We're getting to the point of the year when a lot of people are committing themselves to New Year's resolutions. And some of those might be financial in nature.

Now you'll often hear people say things like, "I'm going to spend less money this year," or "I'm going to finally pay off my credit cards for good." And boosting your savings is a popular New Year's resolution to aim for. But in the course of putting together your list of pledges, it pays to consider adding these less common but important financial tasks.

1. Check your credit card balances every week

Some people don't glance at their credit card balances until their actual bills come due. And by then, they've already racked up so many charges they can't pay them off in full.

That's why you should pledge to check your credit card balances on a weekly basis in 2023. If you see that they're starting to climb, it might prompt you to spend more carefully for the remainder of the month to avoid landing in debt or adding to existing debt.

2. Check your credit report every quarter

Your credit report is something you probably don't think about too often. But it's an important document to read through.

Your credit report gives you a snapshot of your borrowing history, and it tells you how you present yourself as a borrower. It will list your outstanding loans and open credit card accounts and show how timely you are with paying bills and how much of your available credit you're using.

Checking your credit report once a quarter will not only give you a sense of how you're doing financially in terms of managing and paying loans and obligations, but it might also alert you to fraud you've fallen victim to. If you see an open account listed on your credit report that you don't recognize, you'll know to investigate.

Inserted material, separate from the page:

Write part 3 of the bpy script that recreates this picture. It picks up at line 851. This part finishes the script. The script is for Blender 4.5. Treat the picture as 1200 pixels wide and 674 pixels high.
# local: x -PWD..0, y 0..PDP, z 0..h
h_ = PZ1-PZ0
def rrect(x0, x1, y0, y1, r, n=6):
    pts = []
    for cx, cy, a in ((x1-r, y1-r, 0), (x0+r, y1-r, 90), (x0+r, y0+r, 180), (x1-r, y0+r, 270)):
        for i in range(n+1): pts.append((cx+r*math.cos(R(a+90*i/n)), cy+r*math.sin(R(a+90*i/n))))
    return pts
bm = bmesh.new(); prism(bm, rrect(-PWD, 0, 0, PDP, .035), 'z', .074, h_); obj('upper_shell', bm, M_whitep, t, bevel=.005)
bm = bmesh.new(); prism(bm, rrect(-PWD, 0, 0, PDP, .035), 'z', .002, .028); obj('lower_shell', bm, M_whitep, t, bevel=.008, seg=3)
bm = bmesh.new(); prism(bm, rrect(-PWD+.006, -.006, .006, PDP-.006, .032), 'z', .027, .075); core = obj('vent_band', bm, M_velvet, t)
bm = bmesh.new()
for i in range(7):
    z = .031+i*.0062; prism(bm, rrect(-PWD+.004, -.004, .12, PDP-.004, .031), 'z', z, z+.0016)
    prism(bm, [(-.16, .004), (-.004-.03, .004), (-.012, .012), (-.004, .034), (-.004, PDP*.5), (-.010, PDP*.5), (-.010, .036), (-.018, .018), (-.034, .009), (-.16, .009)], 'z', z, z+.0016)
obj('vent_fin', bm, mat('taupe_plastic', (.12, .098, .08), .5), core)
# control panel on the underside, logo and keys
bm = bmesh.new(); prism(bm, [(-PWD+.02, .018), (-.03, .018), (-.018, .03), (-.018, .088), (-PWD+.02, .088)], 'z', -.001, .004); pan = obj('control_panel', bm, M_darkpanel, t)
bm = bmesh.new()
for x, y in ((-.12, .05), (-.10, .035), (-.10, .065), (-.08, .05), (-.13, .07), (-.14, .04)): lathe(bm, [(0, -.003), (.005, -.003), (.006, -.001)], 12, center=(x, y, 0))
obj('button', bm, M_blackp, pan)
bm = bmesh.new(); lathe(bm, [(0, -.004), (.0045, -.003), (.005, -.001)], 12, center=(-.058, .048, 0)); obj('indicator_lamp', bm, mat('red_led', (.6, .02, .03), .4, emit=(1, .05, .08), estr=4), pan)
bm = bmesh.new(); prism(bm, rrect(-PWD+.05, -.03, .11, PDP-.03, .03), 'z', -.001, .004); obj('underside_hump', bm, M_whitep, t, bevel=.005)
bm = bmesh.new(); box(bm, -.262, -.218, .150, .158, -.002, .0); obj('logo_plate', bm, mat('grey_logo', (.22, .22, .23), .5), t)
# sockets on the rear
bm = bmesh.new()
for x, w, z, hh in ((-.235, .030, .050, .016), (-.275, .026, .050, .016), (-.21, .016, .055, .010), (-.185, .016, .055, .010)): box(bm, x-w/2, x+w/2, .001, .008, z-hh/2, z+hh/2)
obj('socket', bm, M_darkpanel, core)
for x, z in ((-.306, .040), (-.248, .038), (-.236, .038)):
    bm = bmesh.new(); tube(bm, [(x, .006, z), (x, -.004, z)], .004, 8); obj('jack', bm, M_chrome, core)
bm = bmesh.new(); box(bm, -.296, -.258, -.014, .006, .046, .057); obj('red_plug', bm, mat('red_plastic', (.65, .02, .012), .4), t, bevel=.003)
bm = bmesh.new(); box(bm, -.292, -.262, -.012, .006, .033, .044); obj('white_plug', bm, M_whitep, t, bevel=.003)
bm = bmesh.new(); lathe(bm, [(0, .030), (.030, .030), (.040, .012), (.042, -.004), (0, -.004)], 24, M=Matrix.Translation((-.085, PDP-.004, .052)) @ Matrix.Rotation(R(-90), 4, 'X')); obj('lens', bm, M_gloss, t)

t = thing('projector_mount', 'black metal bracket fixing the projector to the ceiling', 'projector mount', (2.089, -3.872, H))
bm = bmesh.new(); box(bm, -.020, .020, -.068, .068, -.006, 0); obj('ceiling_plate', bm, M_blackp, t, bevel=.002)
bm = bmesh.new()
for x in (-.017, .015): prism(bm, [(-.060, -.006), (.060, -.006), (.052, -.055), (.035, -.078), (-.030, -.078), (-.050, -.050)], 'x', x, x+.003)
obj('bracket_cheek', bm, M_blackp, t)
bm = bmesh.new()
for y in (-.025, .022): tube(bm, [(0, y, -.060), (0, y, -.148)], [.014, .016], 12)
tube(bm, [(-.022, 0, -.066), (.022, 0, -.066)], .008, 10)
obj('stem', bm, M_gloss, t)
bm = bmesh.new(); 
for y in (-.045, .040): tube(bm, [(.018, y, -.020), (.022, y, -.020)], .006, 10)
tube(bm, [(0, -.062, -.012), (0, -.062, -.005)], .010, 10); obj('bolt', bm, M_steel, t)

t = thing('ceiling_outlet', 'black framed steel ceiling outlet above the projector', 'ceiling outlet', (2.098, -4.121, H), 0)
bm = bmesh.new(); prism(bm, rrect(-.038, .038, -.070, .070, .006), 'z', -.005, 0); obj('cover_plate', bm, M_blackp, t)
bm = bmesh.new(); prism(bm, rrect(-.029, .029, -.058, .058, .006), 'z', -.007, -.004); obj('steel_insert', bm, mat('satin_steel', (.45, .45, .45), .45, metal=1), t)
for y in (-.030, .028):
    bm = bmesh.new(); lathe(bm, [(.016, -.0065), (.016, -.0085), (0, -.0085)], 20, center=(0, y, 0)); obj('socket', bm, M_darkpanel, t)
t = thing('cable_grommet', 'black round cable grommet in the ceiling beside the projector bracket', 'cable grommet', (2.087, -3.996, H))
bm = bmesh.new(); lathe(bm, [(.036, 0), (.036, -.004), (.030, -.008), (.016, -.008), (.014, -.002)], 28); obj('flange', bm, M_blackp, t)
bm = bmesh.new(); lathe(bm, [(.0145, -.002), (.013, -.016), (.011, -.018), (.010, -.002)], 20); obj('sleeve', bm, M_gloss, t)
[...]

Credit reports will be free on a weekly basis in 2023. But checking yours weekly may be overkill. A quarterly check will generally suffice, though if you're following up on a specific issue, you may want to check every few weeks.

3. Invest $50 a month

Investing thousands of dollars every month may not be doable for you right now. So start small. Commit to investing $50 every month, either in an IRA account or taxable brokerage account, if you're just starting out, and then do your best to ramp up over time. The sooner you begin investing money, the sooner you can start growing it into a larger sum.

If you're not sure how to start investing, one option is to simply buy exchange-traded funds, or ETFs. These allow you to effectively buy a whole bunch of different stocks at once rather than have to choose companies on an individual basis. That may fall better into your comfort zone if you're first learning how to vet a stock.

You may have a number of different New Year's resolutions on your radar for 2023. But while these three may not have made your list initially, it certainly pays to give them a spot.